Carbon nanotubes for polarization sensitive terahertz plasmonic interferometry

TL;DR

This paper demonstrates helicity-sensitive terahertz photovoltaic response in carbon nanotube transistors, revealing plasma wave interference effects that could enable advanced plasmonic interferometry applications.

Contribution

It uncovers the universal helicity-sensitive photovoltaic response in carbon nanotube transistors and related systems, linking it to plasma wave interference and decay length.

Findings

Rectified voltage differs for clockwise and anticlockwise circular polarization.

Helicity-sensitive response is a universal phenomenon across different systems.
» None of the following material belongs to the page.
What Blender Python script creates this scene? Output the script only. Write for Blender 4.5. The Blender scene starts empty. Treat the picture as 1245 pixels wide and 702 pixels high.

Magnitude correlates with plasma wave decay length.

Abstract

We report on helicity sensitive photovoltaic terahertz radiation response of a carbon nanotube made in a conguration of a field effect transistor. We find that the magnitude of the rectified voltage is different for clockwise and anticlockwise circularly polarized radiation. We demonstrate that this effect is a fingerprint of the plasma waves interference in the transistor channel. We also find that that the presence of the helicity- and phase-sensitive interference part of the photovoltaic response is a universal phenomenon which is obtained in the systems of different dimensionality with different single particle spectrum. Its magnitude is characteristic of the plasma wave decay length. This opens up a wide avenue for applications in the area of plasmonic interferometry.